WRITTEN INSTRUCTION —
Render the material again word for word, skipping the pictures in it.

SOURCE EXCERPT —
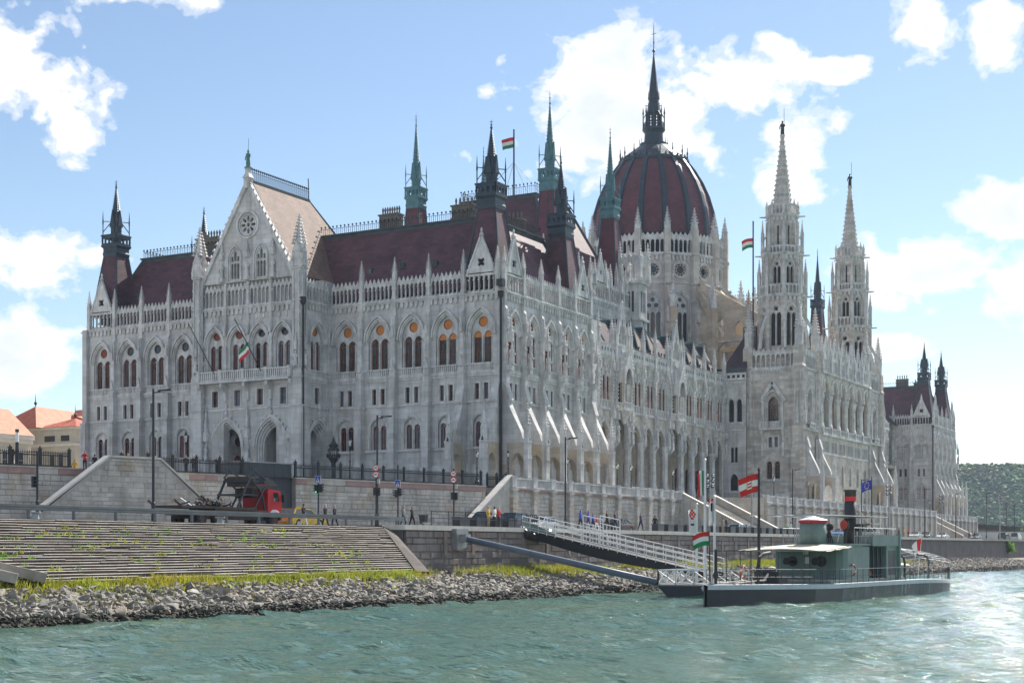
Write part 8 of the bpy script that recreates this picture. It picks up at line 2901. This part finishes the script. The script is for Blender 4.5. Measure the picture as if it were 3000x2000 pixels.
# aft awning frame, davits, boat
b = MB('galv', 'canvas')
def az_(u): return 3.25 - .006 * (u - 25) ** 2
for i in range(9):
    u = 25.2 + i * 1.6; q_ = min(1, hb(u) / 2.6)
    b.tube([(u, -2.6 * q_, az_(u)), (u, 0, az_(u) + .35), (u, 2.6 * q_, az_(u))], .03, 5)
    if i % 2 == 0:
        for s in (-1, 1): b.tube([(u, s * 2.6 * q_, .9), (u, s * 2.6 * q_, az_(u))], .025, 5)
for s in (-1, -.5, 0, .5, 1): b.tube([(25.2 + i * 1.6, s * 2.6 * min(1, hb(25.2 + i * 1.6) / 2.6), az_(25.2 + i * 1.6) + .35 * (1 - abs(s))) for i in range(9)], .03, 5)
b.use('canvas').add([(25.0, -2.6, 3.3), (26.8, -2.6, 3.24), (26.8, 0, 3.6), (25.0, 0, 3.66)], [(0, 1, 2, 3)])
ob('aft_awning_frame', b, sh)
for u in (26.6, 31.9):
    b = MB('ship_dark'); b.tube([(u, -2.5, 1.0), (u, -2.55, 2.3), (u - .12, -2.5, 2.68), (u - .5, -2.35, 2.86), (u - 1.2, -2.1, 2.9)], .085, 7); ob('davit', b, sh)
b = MB('ship_green', 'canvas'); b.ring(0, 0, [(.1, 0), (.7, .3), (.95, .75), (1.0, .95)], 14); b.use('canvas').ring(0, 0, [(1.04, .95), (1.0, 1.02), (.5, 1.12), (.05, 1.14)], 14); bo = ob('ship_boat', b, sh, (28.0, -1.3, 1.15)); bo.scale = (1.9, .95, 1)
b = MB('steel_dark')
for i in range(34):
    u = 2.6 + i * 1.05
    for s in (-1, 1): b.tube([(u, s * hb(u) * .97, sheer(u)), (u, s * hb(u) * .97, sheer(u) + .9)], .014, 4)
for i in range(18):
    u = 36 + i * .24
    for s in (-1, 1): b.tube([(u, s * hb(u) * .97, sheer(u)), (u, s * hb(u) * .97, sheer(u) + .95)], .016, 4)
for zz in (.45, .9):
    for s in (-1, 1): b.tube([(2.6 + i * 1.05, s * hb(2.6 + i * 1.05) * .97, sheer(2.6 + i * 1.05) + zz) for i in range(37)], .014, 4)
ob('deck_railing', b, sh)
# bow fittings
b = MB('ship_dark'); b.tube([(5.2, -.9, 1.1), (5.2, -.9, 2.4), (5.35, -.9, 2.8), (5.8, -.95, 3.0), (6.7, -1.0, 3.08)], .1, 7); ob('davit', b, sh)
b = MB('ship_dark'); b.tube([(1.5, .1, 1.2), (1.5, .1, 3.3)], .09, 7); b.ring(1.5, .1, [(.13, 1.6), (.17, 1.8), (.13, 2.0)], 8); ob('jack_post', b, sh)
b = MB('ship_dark'); b.box(8.0, 9.4, -1.0, .6, 1.2, 1.95); b.blob((8.6, -.2, 1.9), (.6, .6, .35)); b.tube([(6.0, -.8, 1.3), (7.0, -.6, 1.6), (8.0, -.3, 1.8)], .07, 5); ob('windlass', b, sh)
b = MB('steel_dark', 'deck_pale')
for k in range(6): b.tube([(2.2 + k * .6, .7 - .22 * k, 1.2), (4.4 + k * .5, -.5 + .2 * k, 1.35)], .035, 4)
b.use('deck_pale').bar((3.2, -.3, 1.3), (6.2, -.9, 1.45), .2, .06); b.bar((3.0, .4, 1.3), (6.0, .2, 1.42), .2, .06); ob('anchor_gear', b, sh)
for (u, y_, z_) in ((3.1, -.9, 2.0), (16.2, -2.62, 1.95)):
    b = MB('buoy_red', 'flag_white')
    for k in range(12):
        a0, a1 = 2 * PI * k / 12, 2 * PI * (k + 1) / 12
        b.use('flag_white' if k % 3 == 0 else 'buoy_red'); b.tube([(0, .27 * math.cos(a0), .34 * math.sin(a0)), (0, .27 * math.cos(a1), .34 * math.sin(a1))], .06, 6)
    ob('life_ring', b, sh, (u, y_, z_), R(-30))
# mast with the red white red ensign, jack, stern flag
b = MB('ship_dark'); b.ring(7.3, 0, [(.22, 1.1), (.2, 2.2), (.11, 2.3), (.07, 8.1), (.12, 8.15), (.02, 8.3)], 8); ma = ob('mast', b, sh)
def arms(u, v):
    if .38 < u < .62 and .30 < v < .72: return 'flag_gold' if (u < .43 or u > .57 or v < .36) else ('flag_white' if int(v * 14) % 2 else 'flag_red')
    return None
wl = WIND - R(85.3)
ob('flag', flag_mesh(1.25, 1.1, ('flag_red', 'flag_white', 'flag_red'), emblem=arms, seed=23, droop=.3, n=22), sh, (7.3, 0, 7.9), wl, smooth=True)
b = MB('ship_dark'); b.tube([(.6, 0, 1.2), (.4, 0, 4.35)], .03, 5); ob('jack_staff', b, sh)
ob('flag', flag_mesh(.95, .78, HU, seed=29, droop=.25), sh, (.42, 0, 4.3), wl, smooth=True)
b = MB('white_metal'); b.tube([(37.2, 0, 1.0), (38.2, 0, 4.4)], .025, 5); ob('stern_staff', b, sh)
ob('flag', flag_mesh(.7, 1.0, ('flag_red', 'flag_white'), True, seed=31, droop=.9), sh, (38.0, 0, 4.1), wl, smooth=True)

# ================================================================== AIR
mh = bpy.data.materials.new('haze'); mh.use_nodes = True
nt_ = mh.node_tree; nt_.nodes.clear()
vol = nt_.nodes.new('ShaderNodeVolumePrincipled'); vol.inputs['Color'].default_value = (.62, .77, .97, 1); vol.inputs['Density'].default_value = 0.00010; vol.inputs['Anisotropy'].default_value = 0.2
om = nt_.nodes.new('ShaderNodeOutputMaterial'); nt_.links.new(vol.outputs[0], om.inputs['Volume'])
MATS['haze'] = mh
b = MB('haze'); b.box(-2600, 1000, -1000, 2500, -2.0, 118.0)
tag(ob('haze', b), kind='stuff')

ANSWER TO THIS TASK —
Write part 8 of the bpy script that recreates this picture. It picks up at line 2901. This part finishes the script. The script is for Blender 4.5. Measure the picture as if it were 3000x2000 pixels.
# aft awning frame, davits, boat
b = MB('galv', 'canvas')
def az_(u): return 3.25 - .006 * (u - 25) ** 2
for i in range(9):
    u = 25.2 + i * 1.6; q_ = min(1, hb(u) / 2.6)
    b.tube([(u, -2.6 * q_, az_(u)), (u, 0, az_(u) + .35), (u, 2.6 * q_, az_(u))], .03, 5)
    if i % 2 == 0:
        for s in (-1, 1): b.tube([(u, s * 2.6 * q_, .9), (u, s * 2.6 * q_, az_(u))], .025, 5)
for s in (-1, -.5, 0, .5, 1): b.tube([(25.2 + i * 1.6, s * 2.6 * min(1, hb(25.2 + i * 1.6) / 2.6), az_(25.2 + i * 1.6) + .35 * (1 - abs(s))) for i in range(9)], .03, 5)
b.use('canvas').add([(25.0, -2.6, 3.3), (26.8, -2.6, 3.24), (26.8, 0, 3.6), (25.0, 0, 3.66)], [(0, 1, 2, 3)])
ob('aft_awning_frame', b, sh)
for u in (26.6, 31.9):
    b = MB('ship_dark'); b.tube([(u, -2.5, 1.0), (u, -2.55, 2.3), (u - .12, -2.5, 2.68), (u - .5, -2.35, 2.86), (u - 1.2, -2.1, 2.9)], .085, 7); ob('davit', b, sh)
b = MB('ship_green', 'canvas'); b.ring(0, 0, [(.1, 0), (.7, .3), (.95, .75), (1.0, .95)], 14); b.use('canvas').ring(0, 0, [(1.04, .95), (1.0, 1.02), (.5, 1.12), (.05, 1.14)], 14); bo = ob('ship_boat', b, sh, (28.0, -1.3, 1.15)); bo.scale = (1.9, .95, 1)
b = MB('steel_dark')
for i in range(34):
    u = 2.6 + i * 1.05
    for s in (-1, 1): b.tube([(u, s * hb(u) * .97, sheer(u)), (u, s * hb(u) * .97, sheer(u) + .9)], .014, 4)
for i in range(18):
    u = 36 + i * .24
    for s in (-1, 1): b.tube([(u, s * hb(u) * .97, sheer(u)), (u, s * hb(u) * .97, sheer(u) + .95)], .016, 4)
for zz in (.45, .9):
    for s in (-1, 1): b.tube([(2.6 + i * 1.05, s * hb(2.6 + i * 1.05) * .97, sheer(2.6 + i * 1.05) + zz) for i in range(37)], .014, 4)
ob('deck_railing', b, sh)
# bow fittings
b = MB('ship_dark'); b.tube([(5.2, -.9, 1.1), (5.2, -.9, 2.4), (5.35, -.9, 2.8), (5.8, -.95, 3.0), (6.7, -1.0, 3.08)], .1, 7); ob('davit', b, sh)
b = MB('ship_dark'); b.tube([(1.5, .1, 1.2), (1.5, .1, 3.3)], .09, 7); b.ring(1.5, .1, [(.13, 1.6), (.17, 1.8), (.13, 2.0)], 8); ob('jack_post', b, sh)
b = MB('ship_dark'); b.box(8.0, 9.4, -1.0, .6, 1.2, 1.95); b.blob((8.6, -.2, 1.9), (.6, .6, .35)); b.tube([(6.0, -.8, 1.3), (7.0, -.6, 1.6), (8.0, -.3, 1.8)], .07, 5); ob('windlass', b, sh)
b = MB('steel_dark', 'deck_pale')
for k in range(6): b.tube([(2.2 + k * .6, .7 - .22 * k, 1.2), (4.4 + k * .5, -.5 + .2 * k, 1.35)], .035, 4)
b.use('deck_pale').bar((3.2, -.3, 1.3), (6.2, -.9, 1.45), .2, .06); b.bar((3.0, .4, 1.3), (6.0, .2, 1.42), .2, .06); ob('anchor_gear', b, sh)
for (u, y_, z_) in ((3.1, -.9, 2.0), (16.2, -2.62, 1.95)):
    b = MB('buoy_red', 'flag_white')
    for k in range(12):
        a0, a1 = 2 * PI * k / 12, 2 * PI * (k + 1) / 12
        b.use('flag_white' if k % 3 == 0 else 'buoy_red'); b.tube([(0, .27 * math.cos(a0), .34 * math.sin(a0)), (0, .27 * math.cos(a1), .34 * math.sin(a1))], .06, 6)
    ob('life_ring', b, sh, (u, y_, z_), R(-30))
# mast with the red white red ensign, jack, stern flag
b = MB('ship_dark'); b.ring(7.3, 0, [(.22, 1.1), (.2, 2.2), (.11, 2.3), (.07, 8.1), (.12, 8.15), (.02, 8.3)], 8); ma = ob('mast', b, sh)
def arms(u, v):
    if .38 < u < .62 and .30 < v < .72: return 'flag_gold' if (u < .43 or u > .57 or v < .36) else ('flag_white' if int(v * 14) % 2 else 'flag_red')
    return None
wl = WIND - R(85.3)
ob('flag', flag_mesh(1.25, 1.1, ('flag_red', 'flag_white', 'flag_red'), emblem=arms, seed=23, droop=.3, n=22), sh, (7.3, 0, 7.9), wl, smooth=True)
b = MB('ship_dark'); b.tube([(.6, 0, 1.2), (.4, 0, 4.35)], .03, 5); ob('jack_staff', b, sh)
ob('flag', flag_mesh(.95, .78, HU, seed=29, droop=.25), sh, (.42, 0, 4.3), wl, smooth=True)
b = MB('white_metal'); b.tube([(37.2, 0, 1.0), (38.2, 0, 4.4)], .025, 5); ob('stern_staff', b, sh)
ob('flag', flag_mesh(.7, 1.0, ('flag_red', 'flag_white'), True, seed=31, droop=.9), sh, (38.0, 0, 4.1), wl, smooth=True)

# ================================================================== AIR
mh = bpy.data.materials.new('haze'); mh.use_nodes = True
nt_ = mh.node_tree; nt_.nodes.clear()
vol = nt_.nodes.new('ShaderNodeVolumePrincipled'); vol.inputs['Color'].default_value = (.62, .77, .97, 1); vol.inputs['Density'].default_value = 0.00010; vol.inputs['Anisotropy'].default_value = 0.2
om = nt_.nodes.new('ShaderNodeOutputMaterial'); nt_.links.new(vol.outputs[0], om.inputs['Volume'])
MATS['haze'] = mh
b = MB('haze'); b.box(-2600, 1000, -1000, 2500, -2.0, 118.0)
tag(ob('haze', b), kind='stuff')